Institut de Lingüística Aplicada
 

Third Mediterranean Meeting on Morphology (MMM3)

Abstract

Sergei Tatevosov (Moscow State University)
Verbal reduplication in Bagwalal and Fixed Segmentism

The present paper aims at providing an account for reduplication in Bagwalal (Andic, East Caucasian), and discussing theoretical issues this account touches upon within the broader context of Optimality Theory (Prince & Smolensky 1993).

Problem. It is commonly assumed within OT framework that inexact copying of the base by the reduplicant must be attributed to the general ranking schema in which markedness constraints dominate Base-Reduplicant faithfulness constraints, being in turn dominated by Input-Output faithfulness constraints (This is referred to as the emergence of the unmarked, see McCarthy & Prince 1994, 1995, Alderete et al. 1998, among others). In Bagwalal there are at least two constraints outranking B-R identity. In the present paper I will (a) identify type of these constrains; (b) establish ranking for the constraints; (c) discuss implications for the factorial typology that follow from this ranking. Also, I will test predictions made by Correspondence Theory (McCarthy, Prince 1995) against those derived from recently developed Theory of Morphological Doubling (Inkelas, Zoll 2000).

Data and informal analysis. Data in (1) suggest that the domain for reduplication is a root which is maximally bisyllabic, with final monomoraic light syllable. I assume -ri to be a derivational affix forming a morphological constituent called Derivational Stem, as represented in fig.1:


  1. Input Output Gloss
    /zàoq'u/ zào [q'o]R[q'u]B 'get tired'
    /kwaXi/ kwa [Xa]R[Xi]B 'steal'
    /biha)/ bi[hi]R[ha)] 'boil, cook'
    /qasiri/ qa[sa]R[si]Bri 'scratch'
    /k'anc'uri/ k'an[c'a]R[c'u]Bri 'jump'
    /Runkiri/ Run[ku]R[ki]Bri 'unite'
    [+ tree]

In Bagwalal reduplication, the base is a final light syllable of the root, and the reduplicant is prefixed to it, resulting pattern being infixation.

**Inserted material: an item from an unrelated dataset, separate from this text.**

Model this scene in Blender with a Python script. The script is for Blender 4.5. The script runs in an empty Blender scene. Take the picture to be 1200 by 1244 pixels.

The main phenomenon to be accounted for is that a vowel in B is never copied by R: it is either identical to the vowel in the initial syllable of the root, as in (1), or realized as a default segment /i/, as in (2):

  1. q'ocàa / q'o[cài]R[càa]B / 'love'
    baqwa / ba[qu]R[qwa]B / 'dig' (/i/ surfaces as /u/ after labialized consonants)

To account for (1), I follow long-standing tradition of treating R as an affix (McCarthy 1979, 1981; Maranz 1982) that lack any specific segmental content; R stands in correspondence relation with B, being subject to B-R identity constraints (McCarthy & Prince 1995). The fact that copying of the vowel fails in R implies that there is another constraint C, outranking B-R identity. I assume that C is a feature alignment constraint that requires features linked to the vowel in the initial syllable to spread to the right edge of the relevant domain. Spreading is blocked if the full feature specification is prelinked to a vowel in the input. I assume, then, that every segment in the input has full feature specification, and, as a result, C can only take effect on R.

(2) is an instance of the fixed segmentism. 'Default' status of /i/ is motivated independently by the fact that it is epenthesized to resolve unsyllabifiable sequences occurring within loan words (isàkola || *sàkola 'school') or arising due to affixation (/misuX+s/: misuXis 'house; adelative'). Fixed segment /i/ figures in R to satisfy the following co-occurrence restriction: [+low] in B must correspond to [+high] in R. This restriction, which is evidently a manifestation of Obligatory Contour Principle, is ranked higher than alignment constraint that requires spreading attested in (1), so it is better to insert /i/ than to create the output violating OCP (*baqaqwa; q'ocà'ocà'a).

To see the fullest spectrum of reduplication possibilities consider (3):

  1. eXi / e[Xi]R[Xi]B / 'hang'
    hec'i / he[c'i]R[c'i]B / 'rise'

It follows from the above discussion that in (3) /i/ in R is not motivated by B-R identity, but should be treated as another instance of fixed segmentism that emerges as an effect of some constraint outranking feature alignment constraint responsible for (1). I suggest that here we are dealing with a kind of morpheme shape condition saying that no affix in Bagwalal is allowed to contain the segment /e/. As R is an affix, spreading features from the initial syllable will result in a configuration that violates this condition.